→ **DATA SHOWN**
::::::::::

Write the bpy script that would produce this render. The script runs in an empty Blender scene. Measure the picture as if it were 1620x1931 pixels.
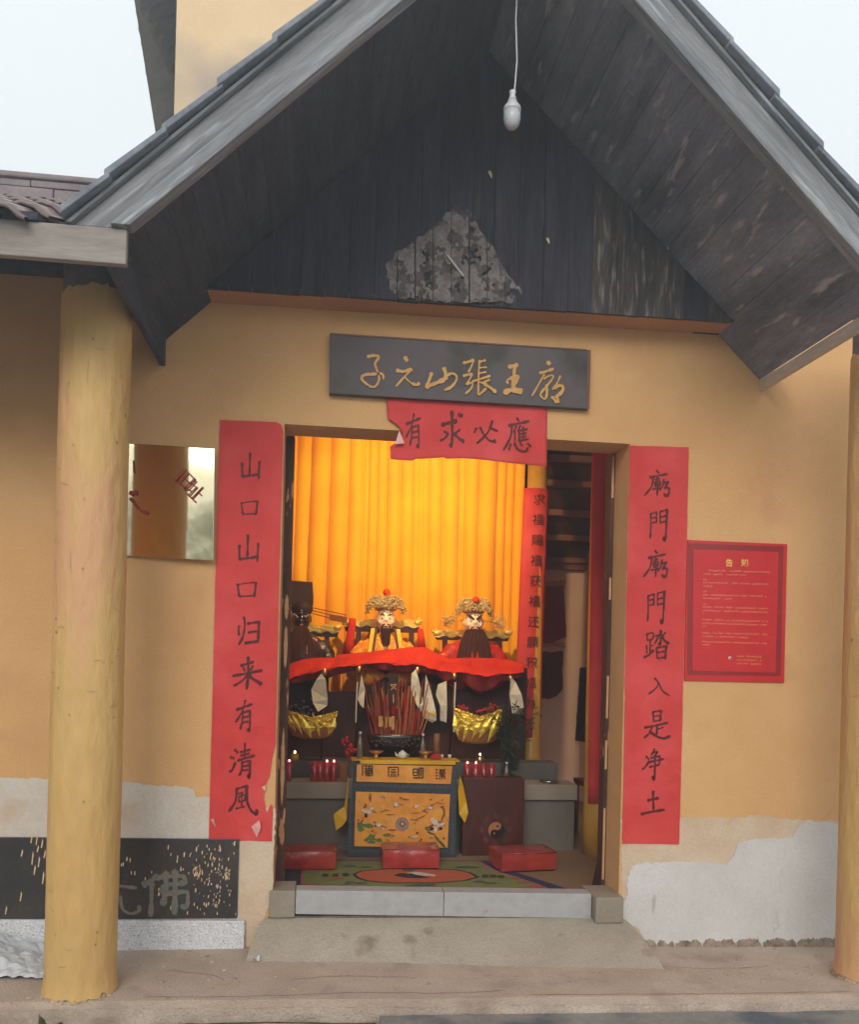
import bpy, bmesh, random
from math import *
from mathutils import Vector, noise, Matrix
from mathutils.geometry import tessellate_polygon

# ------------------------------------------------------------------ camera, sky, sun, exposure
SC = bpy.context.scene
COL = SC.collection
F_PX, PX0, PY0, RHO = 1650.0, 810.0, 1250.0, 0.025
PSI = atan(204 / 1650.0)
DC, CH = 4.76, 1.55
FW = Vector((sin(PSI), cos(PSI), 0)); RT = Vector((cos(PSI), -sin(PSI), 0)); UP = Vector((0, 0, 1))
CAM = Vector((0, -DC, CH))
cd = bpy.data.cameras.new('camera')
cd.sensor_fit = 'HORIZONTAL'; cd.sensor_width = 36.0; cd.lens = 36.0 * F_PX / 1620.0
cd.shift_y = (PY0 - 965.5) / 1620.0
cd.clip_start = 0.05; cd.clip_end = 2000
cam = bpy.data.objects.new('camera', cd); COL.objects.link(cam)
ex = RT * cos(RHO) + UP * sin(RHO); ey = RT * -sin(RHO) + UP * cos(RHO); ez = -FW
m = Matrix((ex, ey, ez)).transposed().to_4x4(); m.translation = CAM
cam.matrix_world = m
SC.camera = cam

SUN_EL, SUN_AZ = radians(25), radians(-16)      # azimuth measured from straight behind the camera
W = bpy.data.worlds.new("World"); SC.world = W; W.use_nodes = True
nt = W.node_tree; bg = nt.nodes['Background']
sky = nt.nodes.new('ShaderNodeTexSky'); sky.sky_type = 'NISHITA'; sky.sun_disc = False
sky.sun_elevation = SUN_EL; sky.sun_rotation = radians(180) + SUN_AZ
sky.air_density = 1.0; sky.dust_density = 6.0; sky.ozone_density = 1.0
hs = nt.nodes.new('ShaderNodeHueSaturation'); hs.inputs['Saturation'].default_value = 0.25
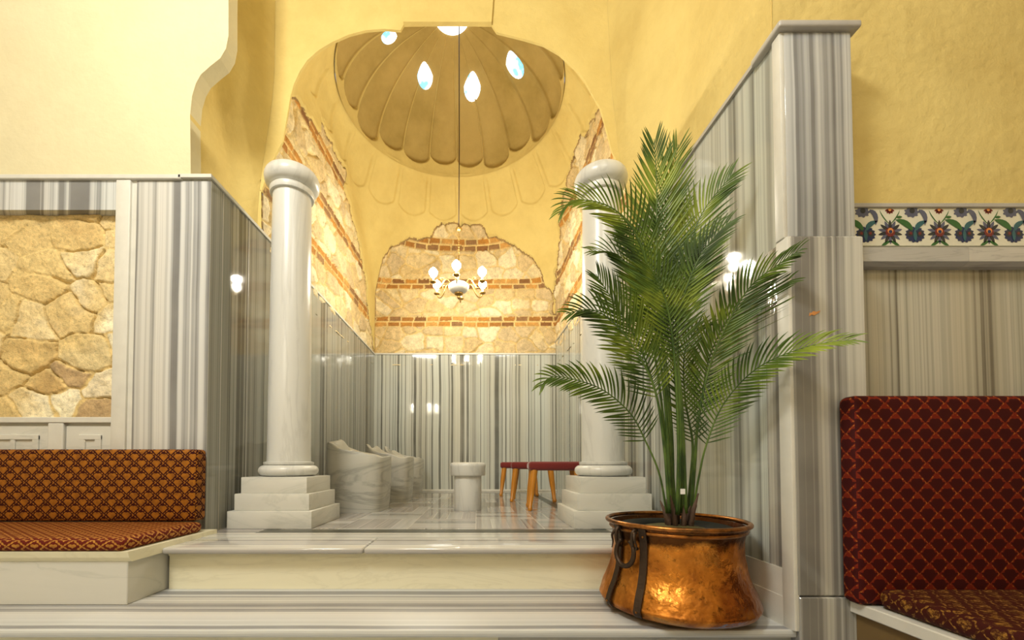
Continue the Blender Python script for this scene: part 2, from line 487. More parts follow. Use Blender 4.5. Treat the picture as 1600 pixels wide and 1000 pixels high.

::::::::::

→ **INSTRUCTIONS FOR THE TASK**
From the first line of the entries above down to the line holding "from mathutils.geometry import", quote each line exactly and nothing else, skipping pictures.

→ **SOLUTION FOR THIS TASK**
Write the bpy script that would produce this render. The script runs in an empty Blender scene. Measure the picture as if it were 1620x1931 pixels.
import bpy, bmesh, random
from math import *
from mathutils import Vector, noise, Matrix
from mathutils.geometry import tessellate_polygon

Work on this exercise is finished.